Write out every line of the material exactly as it appears.

= = = = =

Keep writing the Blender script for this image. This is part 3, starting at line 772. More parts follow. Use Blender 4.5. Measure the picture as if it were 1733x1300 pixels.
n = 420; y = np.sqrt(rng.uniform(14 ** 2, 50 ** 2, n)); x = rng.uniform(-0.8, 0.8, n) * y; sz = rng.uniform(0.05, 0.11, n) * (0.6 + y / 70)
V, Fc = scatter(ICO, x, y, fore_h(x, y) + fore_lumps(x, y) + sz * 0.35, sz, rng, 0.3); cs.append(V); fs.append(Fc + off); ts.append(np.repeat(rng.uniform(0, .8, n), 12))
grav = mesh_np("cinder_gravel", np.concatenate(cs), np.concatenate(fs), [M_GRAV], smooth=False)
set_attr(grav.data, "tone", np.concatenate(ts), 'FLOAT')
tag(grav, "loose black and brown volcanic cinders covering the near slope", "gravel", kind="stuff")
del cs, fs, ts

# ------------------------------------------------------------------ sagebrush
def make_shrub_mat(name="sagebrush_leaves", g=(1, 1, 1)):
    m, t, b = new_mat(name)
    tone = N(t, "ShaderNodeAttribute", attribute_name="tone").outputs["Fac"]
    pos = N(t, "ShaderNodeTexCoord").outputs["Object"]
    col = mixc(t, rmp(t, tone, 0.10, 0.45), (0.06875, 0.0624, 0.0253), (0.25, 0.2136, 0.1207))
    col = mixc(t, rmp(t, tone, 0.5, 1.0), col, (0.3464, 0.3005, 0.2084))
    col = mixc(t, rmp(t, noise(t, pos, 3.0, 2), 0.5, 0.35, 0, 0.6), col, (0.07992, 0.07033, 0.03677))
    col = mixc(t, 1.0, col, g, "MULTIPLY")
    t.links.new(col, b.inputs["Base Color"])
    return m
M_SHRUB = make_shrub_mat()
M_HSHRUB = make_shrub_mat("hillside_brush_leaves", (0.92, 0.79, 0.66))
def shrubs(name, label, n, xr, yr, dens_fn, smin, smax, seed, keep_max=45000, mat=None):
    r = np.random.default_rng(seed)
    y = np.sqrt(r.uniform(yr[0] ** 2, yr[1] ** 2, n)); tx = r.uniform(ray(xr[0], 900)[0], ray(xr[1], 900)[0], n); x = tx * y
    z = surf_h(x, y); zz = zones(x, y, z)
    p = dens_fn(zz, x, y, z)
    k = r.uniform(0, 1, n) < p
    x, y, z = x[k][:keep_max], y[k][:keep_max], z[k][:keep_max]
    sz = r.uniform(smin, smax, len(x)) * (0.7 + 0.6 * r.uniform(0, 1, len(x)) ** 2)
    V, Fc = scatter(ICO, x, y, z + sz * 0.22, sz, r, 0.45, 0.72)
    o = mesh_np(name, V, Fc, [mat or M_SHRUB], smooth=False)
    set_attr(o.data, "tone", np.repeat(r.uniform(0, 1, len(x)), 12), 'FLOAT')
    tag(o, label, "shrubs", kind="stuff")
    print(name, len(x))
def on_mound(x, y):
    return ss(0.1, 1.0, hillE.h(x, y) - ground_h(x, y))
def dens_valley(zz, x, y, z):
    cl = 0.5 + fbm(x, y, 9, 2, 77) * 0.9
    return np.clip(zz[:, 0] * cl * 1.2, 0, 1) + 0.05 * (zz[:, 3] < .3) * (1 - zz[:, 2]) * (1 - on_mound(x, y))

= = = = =

→ **ANSWER TO THE TASK**
Keep writing the Blender script for this image. This is part 3, starting at line 772. More parts follow. Use Blender 4.5. Measure the picture as if it were 1733x1300 pixels.
n = 420; y = np.sqrt(rng.uniform(14 ** 2, 50 ** 2, n)); x = rng.uniform(-0.8, 0.8, n) * y; sz = rng.uniform(0.05, 0.11, n) * (0.6 + y / 70)
V, Fc = scatter(ICO, x, y, fore_h(x, y) + fore_lumps(x, y) + sz * 0.35, sz, rng, 0.3); cs.append(V); fs.append(Fc + off); ts.append(np.repeat(rng.uniform(0, .8, n), 12))
grav = mesh_np("cinder_gravel", np.concatenate(cs), np.concatenate(fs), [M_GRAV], smooth=False)
set_attr(grav.data, "tone", np.concatenate(ts), 'FLOAT')
tag(grav, "loose black and brown volcanic cinders covering the near slope", "gravel", kind="stuff")
del cs, fs, ts

# ------------------------------------------------------------------ sagebrush
def make_shrub_mat(name="sagebrush_leaves", g=(1, 1, 1)):
    m, t, b = new_mat(name)
    tone = N(t, "ShaderNodeAttribute", attribute_name="tone").outputs["Fac"]
    pos = N(t, "ShaderNodeTexCoord").outputs["Object"]
    col = mixc(t, rmp(t, tone, 0.10, 0.45), (0.06875, 0.0624, 0.0253), (0.25, 0.2136, 0.1207))
    col = mixc(t, rmp(t, tone, 0.5, 1.0), col, (0.3464, 0.3005, 0.2084))
    col = mixc(t, rmp(t, noise(t, pos, 3.0, 2), 0.5, 0.35, 0, 0.6), col, (0.07992, 0.07033, 0.03677))
    col = mixc(t, 1.0, col, g, "MULTIPLY")
    t.links.new(col, b.inputs["Base Color"])
    return m
M_SHRUB = make_shrub_mat()
M_HSHRUB = make_shrub_mat("hillside_brush_leaves", (0.92, 0.79, 0.66))
def shrubs(name, label, n, xr, yr, dens_fn, smin, smax, seed, keep_max=45000, mat=None):
    r = np.random.default_rng(seed)
    y = np.sqrt(r.uniform(yr[0] ** 2, yr[1] ** 2, n)); tx = r.uniform(ray(xr[0], 900)[0], ray(xr[1], 900)[0], n); x = tx * y
    z = surf_h(x, y); zz = zones(x, y, z)
    p = dens_fn(zz, x, y, z)
    k = r.uniform(0, 1, n) < p
    x, y, z = x[k][:keep_max], y[k][:keep_max], z[k][:keep_max]
    sz = r.uniform(smin, smax, len(x)) * (0.7 + 0.6 * r.uniform(0, 1, len(x)) ** 2)
    V, Fc = scatter(ICO, x, y, z + sz * 0.22, sz, r, 0.45, 0.72)
    o = mesh_np(name, V, Fc, [mat or M_SHRUB], smooth=False)
    set_attr(o.data, "tone", np.repeat(r.uniform(0, 1, len(x)), 12), 'FLOAT')
    tag(o, label, "shrubs", kind="stuff")
    print(name, len(x))
def on_mound(x, y):
    return ss(0.1, 1.0, hillE.h(x, y) - ground_h(x, y))
def dens_valley(zz, x, y, z):
    cl = 0.5 + fbm(x, y, 9, 2, 77) * 0.9
    return np.clip(zz[:, 0] * cl * 1.2, 0, 1) + 0.05 * (zz[:, 3] < .3) * (1 - zz[:, 2]) * (1 - on_mound(x, y))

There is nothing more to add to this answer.